Il y a une constellation d’idées qu’il faut ensuite incarner, on retrouve ici encore de nombreux jeunes gens, la jeunesse est toujours très vibrante dans vos films.
Oui, et ça m’intéressait que ce soit plutôt les personnages du passé qui soient jeunes, pour casser l’image des ancêtres poussiéreux. Et se souvenir que nos aïeux aussi ont eu 20 ans. J’aime beaucoup travailler avec de jeunes comédiens en début de carrière, comme Abraham Wapler par exemple, par qu’ils ont un enthousiasme particulier, l’enjeu est peut-être un peu plus élevé pour eux, l’envie d’exister plus forte. C’est une énergie que j’apprécie - même si c’est évidemment toujours un plaisir aussi de retrouver des acteurs qui m’accompagnent au long cours comme Zinedine Soualem ou Cécile de France.
Pourquoi avoir choisi de vous replonger dans la fin du XIXe siècle ?
C’était vraiment une intuition, je n’ai conscientisé que plus tard à quel point cette époque est proche de la nôtre, en termes d’effervescence créative, et d’accélération du progrès. Entre 1880 et 1910 sont apparus la photographie et le cinéma, Paris s’est rempli de voitures, l’électricité s’est répandue un peu partout, le métro, l’avion. Aujourd’hui, en quelques années, on a vu le développement d’internet, des smartphones, de l’IA. C’est à la fois enthousiasmant et effrayant. Cela me plaisait, cette sorte de mise en abîme, où les personnages contemporains observent ceux du siècle précédent découvrir une modernité qui est devenue notre passé.
Il y a aussi un vrai plaisir dans le film à montrer un Paris de carte postale, à user des clichés de la Capitale comme d’un langage populaire.
Oui, d’autant que le mot cliché renvoie à la photographie. Je pense qu’on ne peut pas, et qu’il ne faut pas enlever la carte postale de Paris. User des clichés n’empêche pas d’inventer de nouvelles façons de montrer Paris. C’est étrange, car j’ai l’impression que les Asiatiques ou les Américains sont beaucoup moins frileux avec ces imageries très cadrées, tout en étant très créatifs.
Votre filmographie témoigne d’une vraie prédilection pour la forme chorale, pour quelles raisons l’affectionnez-vous tant ?
C’est amusant, parce que Spike Lee était hier à Cannes, et c’est en découvrant Do the Right Thing ici au festival en 1989 que je me souviens avoir pris la mesure du pouvoir de ce format. Il y parle des tensions entre les noirs et les blancs, et au lieu d’avoir deux personnages, il en a vingt, il montre autant de façons de vivre cet affrontement, et évite tout manichéisme, il nuance le discours. J’aime cette idée de pouvoir multiplier les points de vue.

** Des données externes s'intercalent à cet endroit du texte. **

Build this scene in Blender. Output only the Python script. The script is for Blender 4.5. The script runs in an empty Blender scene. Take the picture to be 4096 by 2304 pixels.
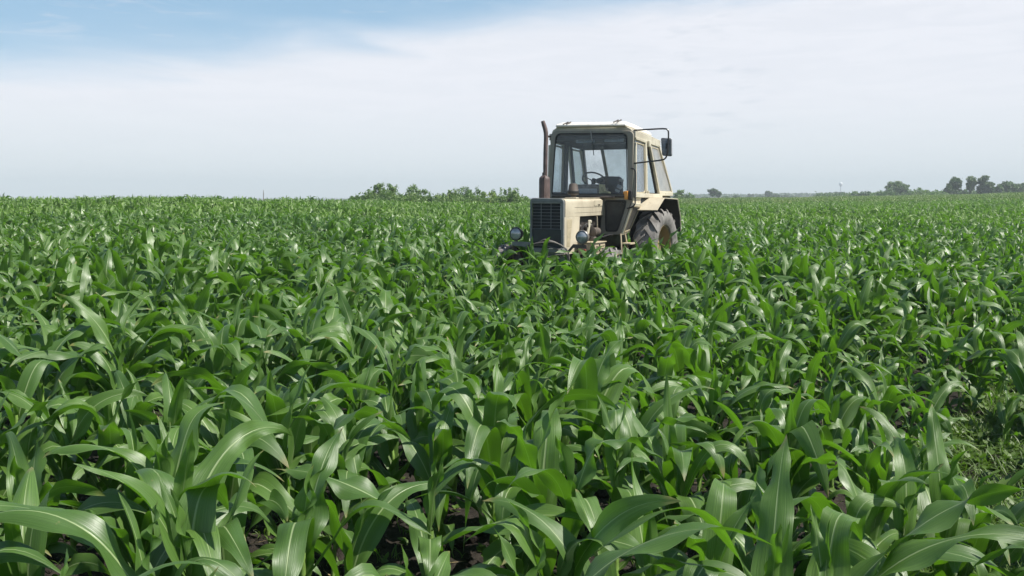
import bpy, bmesh, math, random
import numpy as np
from mathutils import Vector, Matrix
R = math.radians
random.seed(7)
rng = np.random.default_rng(11)
scene = bpy.context.scene
COL = scene.collection

# ------------------------------------------------------------------ camera
EYE = 1.68
F_PX, HORIZON_Y = 3400.0, 785.0
PITCH = math.atan((1152 - HORIZON_Y) / F_PX)
cam_d = bpy.data.cameras.new('camera')
cam_d.sensor_width = 36.0
cam_d.lens = 36.0 * F_PX / 4096.0
cam_d.clip_start = 0.05
cam_d.clip_end = 9000
cam = bpy.data.objects.new('camera', cam_d)
cam.location = (0, 0, EYE)
cam.rotation_euler = (R(90) - PITCH, 0, 0)
COL.objects.link(cam)
scene.camera = cam

# ------------------------------------------------------------------ light
SUN_EL = R(54)
SUN_AZ = R(108)          # clockwise from +Y (the viewing direction)
sun_vec = Vector((math.sin(SUN_AZ) * math.cos(SUN_EL), math.cos(SUN_AZ) * math.cos(SUN_EL), math.sin(SUN_EL)))
sl = bpy.data.lights.new('sun', 'SUN')
sl.energy = 5.0
sl.angle = R(0.55)
sl.color = (1.0, 0.955, 0.87)
so = bpy.data.objects.new('sun', sl)
so.rotation_euler = sun_vec.to_track_quat('Z', 'Y').to_euler()
so.location = (30, 10, 40)
COL.objects.link(so)

world = bpy.data.worlds.new("World")
scene.world = world
world.use_nodes = True
wt = world.node_tree
wt.nodes.clear()
def wn(t, **k):
    n = wt.nodes.new(t)
    for a, b in k.items():
        setattr(n, a, b)
    return n
def wmath(op, a, b=None, clamp=False):
    n = wn('ShaderNodeMath', operation=op, use_clamp=clamp)
    for i, v in enumerate((a, b)):
        if v is None: continue
        if isinstance(v, (int, float)): n.inputs[i].default_value = v
        else: wt.links.new(v, n.inputs[i])
    return n.outputs[0]
sky = wn('ShaderNodeTexSky', sky_type='NISHITA', sun_disc=False, sun_elevation=SUN_EL, sun_rotation=SUN_AZ)
sky.air_density = 1.0; sky.dust_density = 0.3; sky.ozone_density = 1.5; sky.altitude = 100
SKY_STRENGTH = 0.085
tc = wn('ShaderNodeTexCoord')
sep = wn('ShaderNodeSeparateXYZ'); wt.links.new(tc.outputs['Generated'], sep.inputs[0])
X, Y, Z = sep.outputs
# cirrus veil: thick low in the sky, its upper edge climbing to the right
mapn = wn('ShaderNodeMapping'); mapn.inputs['Scale'].default_value = (2.2, 2.2, 11.0)
wt.links.new(tc.outputs['Generated'], mapn.inputs[0])
nz = wn('ShaderNodeTexNoise'); nz.inputs['Scale'].default_value = 2.3; nz.inputs['Detail'].default_value = 6; nz.inputs['Roughness'].default_value = 0.5
nz.inputs['Distortion'].default_value = 0.6
wt.links.new(mapn.outputs[0], nz.inputs['Vector'])
edge = wmath('ADD', wmath('MULTIPLY', X, 0.125), 0.203)
wob = wmath('MULTIPLY', wmath('SUBTRACT', nz.outputs[0], 0.5), 0.07)
dd = wmath('SUBTRACT', wmath('ADD', edge, wob), Z)          # > 0 inside the veil
mr = wn('ShaderNodeMapRange', interpolation_type='SMOOTHSTEP'); wt.links.new(dd, mr.inputs[0])
mr.inputs[1].default_value = -0.035; mr.inputs[2].default_value = 0.04
veil = mr.outputs[0]
# thinner streaks above and inside
map2 = wn('ShaderNodeMapping'); map2.inputs['Scale'].default_value = (3.0, 3.0, 20.0); map2.inputs['Rotation'].default_value = (0, R(4), 0)
wt.links.new(tc.outputs['Generated'], map2.inputs[0])
n2 = wn('ShaderNodeTexNoise'); n2.inputs['Scale'].default_value = 3.1; n2.inputs['Detail'].default_value = 7; n2.inputs['Roughness'].default_value = 0.58
n2.inputs['Distortion'].default_value = 1.0
wt.links.new(map2.outputs[0], n2.inputs['Vector'])
st = wn('ShaderNodeMapRange', interpolation_type='SMOOTHSTEP'); wt.links.new(n2.outputs[0], st.inputs[0])
st.inputs[1].default_value = 0.52; st.inputs[2].default_value = 0.80; st.inputs[4].default_value = 0.55
veil2 = wmath('MAXIMUM', wmath('ADD', wmath('MULTIPLY', veil, 0.38), 0.55), st.outputs[0])
# the veil thins towards the zenith
zf = wn('ShaderNodeMapRange', interpolation_type='SMOOTHSTEP'); wt.links.new(Z, zf.inputs[0])
zf.inputs[1].default_value = 0.235; zf.inputs[2].default_value = 0.42; zf.inputs[3].default_value = 1.0; zf.inputs[4].default_value = 0.06
veil3 = wmath('MULTIPLY', veil2, zf.outputs[0], True)
bg1 = wn('ShaderNodeBackground'); bg1.inputs[1].default_value = SKY_STRENGTH
wt.links.new(sky.outputs[0], bg1.inputs[0])
# veil colour: pale blue near the horizon, warm white above, with small grey ripples
cr = wn('ShaderNodeValToRGB'); wt.links.new(wmath('MULTIPLY', Z, 4.0), cr.inputs[0])
cr.color_ramp.elements[0].position = 0.0; cr.color_ramp.elements[0].color = (0.56, 0.612, 0.652, 1)
cr.color_ramp.elements[1].position = 0.42; cr.color_ramp.elements[1].color = (0.66, 0.668, 0.712, 1)
e_ = cr.color_ramp.elements.new(0.16); e_.color = (0.60, 0.635, 0.675, 1)
map3 = wn('ShaderNodeMapping'); map3.inputs['Scale'].default_value = (9.0, 9.0, 42.0); map3.inputs['Rotation'].default_value = (0, R(-8), 0)
wt.links.new(tc.outputs['Generated'], map3.inputs[0])
n3 = wn('ShaderNodeTexNoise'); n3.inputs['Scale'].default_value = 2.6; n3.inputs['Detail'].default_value = 5
wt.links.new(map3.outputs[0], n3.inputs['Vector'])
# ripple patch around one direction of the sky
vd = wn('ShaderNodeVectorMath', operation='DISTANCE'); wt.links.new(tc.outputs['Generated'], vd.inputs[0])
vd.inputs[1].default_value = (0.205, 0.965, 0.128)
rp = wn('ShaderNodeMapRange', interpolation_type='SMOOTHSTEP'); wt.links.new(vd.outputs['Value'], rp.inputs[0])
rp.inputs[1].default_value = 0.03; rp.inputs[2].default_value = 0.16; rp.inputs[3].default_value = 1.0; rp.inputs[4].default_value = 0.0
r3 = wn('ShaderNodeMapRange', interpolation_type='SMOOTHSTEP'); wt.links.new(n3.outputs[0], r3.inputs[0])
r3.inputs[1].default_value = 0.50; r3.inputs[2].default_value = 0.72
wsp = wn('ShaderNodeMapRange', interpolation_type='SMOOTHSTEP'); wt.links.new(n2.outputs[0], wsp.inputs[0])
wsp.inputs[1].default_value = 0.38; wsp.inputs[2].default_value = 0.62; wsp.inputs[3].default_value = 0.22; wsp.inputs[4].default_value = 0.0
rip = wmath('MAXIMUM', wmath('MULTIPLY', wmath('MULTIPLY', rp.outputs[0], r3.outputs[0]), 0.45), wmath('MULTIPLY', wsp.outputs[0], wmath('MULTIPLY', Z, 4.5, True)))
vmix = wn('ShaderNodeMix', data_type='RGBA'); wt.links.new(rip, vmix.inputs[0]); wt.links.new(cr.outputs[0], vmix.inputs[6])
vmix.inputs[7].default_value = (0.47, 0.51, 0.57, 1)
film = wn('ShaderNodeMix', data_type='RGBA')          # thin blue film of air where the veil opens
wt.links.new(wmath('MAXIMUM', veil, wmath('MULTIPLY', st.outputs[0], 1.5, True)), film.inputs[0]); film.inputs[6].default_value = (0.25, 0.44, 0.61, 1); wt.links.new(vmix.outputs[2], film.inputs[7])
bg2 = wn('ShaderNodeBackground'); bg2.inputs[1].default_value = 1.0
wt.links.new(film.outputs[2], bg2.inputs[0])
mx = wn('ShaderNodeMixShader'); wt.links.new(veil3, mx.inputs[0]); wt.links.new(bg1.outputs[0], mx.inputs[1]); wt.links.new(bg2.outputs[0], mx.inputs[2])
wo = wn('ShaderNodeOutputWorld'); wt.links.new(mx.outputs[0], wo.inputs[0])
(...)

Quel était le plus grand défi pour vous avec ce film ?
La patience ! La mise en place que nécessite un film historique, c’est vraiment le contraire de ce que j’ai pu connaître sur L’Auberge espagnole ou Chacun cherche son chat, où on intégrait une part documentaire à la fiction, de manière très spontanée. Ici, il y a un grand travail de préparation, et besoin de temps sur le tournage. Si on fait un plan avec une charrette, c’est bête, mais il faut le temps de déplacer la charrette, de faire revenir le cheval. C’est une énergie différente de celles que j’ai connues.